- **Given data**
__________________________________________________

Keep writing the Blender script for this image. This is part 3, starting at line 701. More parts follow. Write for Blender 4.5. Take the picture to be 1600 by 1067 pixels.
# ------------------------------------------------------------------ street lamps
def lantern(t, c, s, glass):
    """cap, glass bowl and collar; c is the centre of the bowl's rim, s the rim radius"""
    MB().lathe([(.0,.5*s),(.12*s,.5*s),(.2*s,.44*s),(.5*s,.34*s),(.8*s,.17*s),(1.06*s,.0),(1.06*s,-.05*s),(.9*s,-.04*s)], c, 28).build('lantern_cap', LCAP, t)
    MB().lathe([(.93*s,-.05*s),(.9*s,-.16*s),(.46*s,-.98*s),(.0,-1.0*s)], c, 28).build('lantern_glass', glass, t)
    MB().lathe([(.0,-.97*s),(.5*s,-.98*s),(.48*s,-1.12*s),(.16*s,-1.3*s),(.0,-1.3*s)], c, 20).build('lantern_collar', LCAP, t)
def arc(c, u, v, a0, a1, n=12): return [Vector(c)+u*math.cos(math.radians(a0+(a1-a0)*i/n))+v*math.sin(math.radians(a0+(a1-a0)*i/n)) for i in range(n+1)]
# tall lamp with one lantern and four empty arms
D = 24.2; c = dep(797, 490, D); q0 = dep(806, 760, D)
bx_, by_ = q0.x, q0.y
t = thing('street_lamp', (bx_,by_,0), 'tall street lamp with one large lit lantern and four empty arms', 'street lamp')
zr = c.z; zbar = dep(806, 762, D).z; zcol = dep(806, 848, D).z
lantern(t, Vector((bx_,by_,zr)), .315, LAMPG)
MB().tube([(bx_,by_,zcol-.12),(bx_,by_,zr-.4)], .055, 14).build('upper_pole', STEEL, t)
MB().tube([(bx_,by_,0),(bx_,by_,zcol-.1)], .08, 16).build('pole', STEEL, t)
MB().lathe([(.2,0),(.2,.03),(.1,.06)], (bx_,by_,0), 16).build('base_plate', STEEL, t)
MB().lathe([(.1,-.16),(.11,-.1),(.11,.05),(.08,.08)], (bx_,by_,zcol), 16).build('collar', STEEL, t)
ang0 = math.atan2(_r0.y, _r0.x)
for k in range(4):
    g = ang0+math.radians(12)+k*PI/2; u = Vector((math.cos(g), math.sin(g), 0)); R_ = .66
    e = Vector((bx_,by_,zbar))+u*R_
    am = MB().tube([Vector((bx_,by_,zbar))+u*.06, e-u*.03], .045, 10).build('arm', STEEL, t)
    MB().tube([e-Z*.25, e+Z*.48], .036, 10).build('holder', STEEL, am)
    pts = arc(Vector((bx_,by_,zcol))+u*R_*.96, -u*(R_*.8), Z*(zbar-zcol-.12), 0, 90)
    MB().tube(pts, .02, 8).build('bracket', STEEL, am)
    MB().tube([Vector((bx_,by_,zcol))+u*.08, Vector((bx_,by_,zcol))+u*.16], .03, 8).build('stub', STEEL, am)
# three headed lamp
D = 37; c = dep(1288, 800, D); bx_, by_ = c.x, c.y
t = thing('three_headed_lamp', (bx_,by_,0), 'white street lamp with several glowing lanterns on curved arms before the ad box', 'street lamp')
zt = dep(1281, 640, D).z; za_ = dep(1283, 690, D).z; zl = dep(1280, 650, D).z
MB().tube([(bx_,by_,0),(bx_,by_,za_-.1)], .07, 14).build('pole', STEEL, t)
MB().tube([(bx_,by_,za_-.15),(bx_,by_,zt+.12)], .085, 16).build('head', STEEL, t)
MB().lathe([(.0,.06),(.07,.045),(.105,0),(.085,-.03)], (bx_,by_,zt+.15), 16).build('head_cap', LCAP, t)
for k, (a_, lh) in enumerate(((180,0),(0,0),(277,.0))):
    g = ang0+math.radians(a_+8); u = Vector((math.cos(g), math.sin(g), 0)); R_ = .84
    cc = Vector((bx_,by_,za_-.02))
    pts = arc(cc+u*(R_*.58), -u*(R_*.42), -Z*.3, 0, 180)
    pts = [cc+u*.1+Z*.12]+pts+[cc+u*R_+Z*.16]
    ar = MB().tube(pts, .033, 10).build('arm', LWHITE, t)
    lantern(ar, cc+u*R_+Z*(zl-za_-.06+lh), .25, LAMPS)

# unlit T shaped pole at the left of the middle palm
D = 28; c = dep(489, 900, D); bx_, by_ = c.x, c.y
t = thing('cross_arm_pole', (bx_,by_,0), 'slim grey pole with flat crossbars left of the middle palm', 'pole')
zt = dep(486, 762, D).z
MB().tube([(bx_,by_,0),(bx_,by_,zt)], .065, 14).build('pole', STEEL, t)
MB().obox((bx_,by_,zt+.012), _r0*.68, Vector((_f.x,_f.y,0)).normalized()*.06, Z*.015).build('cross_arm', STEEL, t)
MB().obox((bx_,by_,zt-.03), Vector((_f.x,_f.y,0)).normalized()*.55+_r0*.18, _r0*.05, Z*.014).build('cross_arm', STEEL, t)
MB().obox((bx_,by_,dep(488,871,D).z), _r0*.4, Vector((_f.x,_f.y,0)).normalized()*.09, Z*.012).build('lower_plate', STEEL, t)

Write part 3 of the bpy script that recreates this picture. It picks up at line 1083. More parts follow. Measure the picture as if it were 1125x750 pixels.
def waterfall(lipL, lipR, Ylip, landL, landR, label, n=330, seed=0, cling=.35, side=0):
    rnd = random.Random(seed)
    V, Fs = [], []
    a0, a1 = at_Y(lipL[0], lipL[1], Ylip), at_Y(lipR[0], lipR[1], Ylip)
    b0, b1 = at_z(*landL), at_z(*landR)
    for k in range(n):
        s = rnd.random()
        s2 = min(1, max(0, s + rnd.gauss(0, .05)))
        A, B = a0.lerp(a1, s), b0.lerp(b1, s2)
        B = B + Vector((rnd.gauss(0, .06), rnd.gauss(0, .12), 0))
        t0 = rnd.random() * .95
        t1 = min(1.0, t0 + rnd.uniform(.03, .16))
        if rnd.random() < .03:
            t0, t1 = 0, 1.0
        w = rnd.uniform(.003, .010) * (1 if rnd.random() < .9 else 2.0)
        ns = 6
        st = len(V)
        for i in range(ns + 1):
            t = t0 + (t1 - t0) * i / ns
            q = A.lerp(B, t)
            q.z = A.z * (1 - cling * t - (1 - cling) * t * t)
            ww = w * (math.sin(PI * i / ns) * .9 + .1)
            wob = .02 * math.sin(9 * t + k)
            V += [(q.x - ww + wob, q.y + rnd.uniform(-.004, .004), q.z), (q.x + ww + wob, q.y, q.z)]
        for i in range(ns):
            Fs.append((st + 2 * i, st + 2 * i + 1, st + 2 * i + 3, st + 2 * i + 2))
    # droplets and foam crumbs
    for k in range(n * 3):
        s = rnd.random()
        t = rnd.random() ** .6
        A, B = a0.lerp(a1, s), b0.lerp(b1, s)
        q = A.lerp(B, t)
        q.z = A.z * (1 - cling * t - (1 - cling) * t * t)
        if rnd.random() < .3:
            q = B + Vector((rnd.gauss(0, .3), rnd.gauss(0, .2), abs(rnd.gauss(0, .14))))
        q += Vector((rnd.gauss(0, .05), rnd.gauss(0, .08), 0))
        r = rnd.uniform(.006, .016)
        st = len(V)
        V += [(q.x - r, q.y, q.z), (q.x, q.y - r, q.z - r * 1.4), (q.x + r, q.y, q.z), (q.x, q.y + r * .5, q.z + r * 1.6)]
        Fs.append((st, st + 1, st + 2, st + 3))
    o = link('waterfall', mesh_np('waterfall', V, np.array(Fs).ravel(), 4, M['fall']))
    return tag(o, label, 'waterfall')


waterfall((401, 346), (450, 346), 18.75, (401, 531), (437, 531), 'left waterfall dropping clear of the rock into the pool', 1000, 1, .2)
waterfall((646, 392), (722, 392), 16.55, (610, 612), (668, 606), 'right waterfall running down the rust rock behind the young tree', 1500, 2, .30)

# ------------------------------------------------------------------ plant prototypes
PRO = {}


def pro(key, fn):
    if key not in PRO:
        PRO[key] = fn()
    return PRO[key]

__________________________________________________

- **Job**
Return each line among the entries that holds the word "parts".

- **Written solution**
Keep writing the Blender script for this image. This is part 3, starting at line 701. More parts follow. Write for Blender 4.5. Take the picture to be 1600 by 1067 pixels.
Write part 3 of the bpy script that recreates this picture. It picks up at line 1083. More parts follow. Measure the picture as if it were 1125x750 pixels.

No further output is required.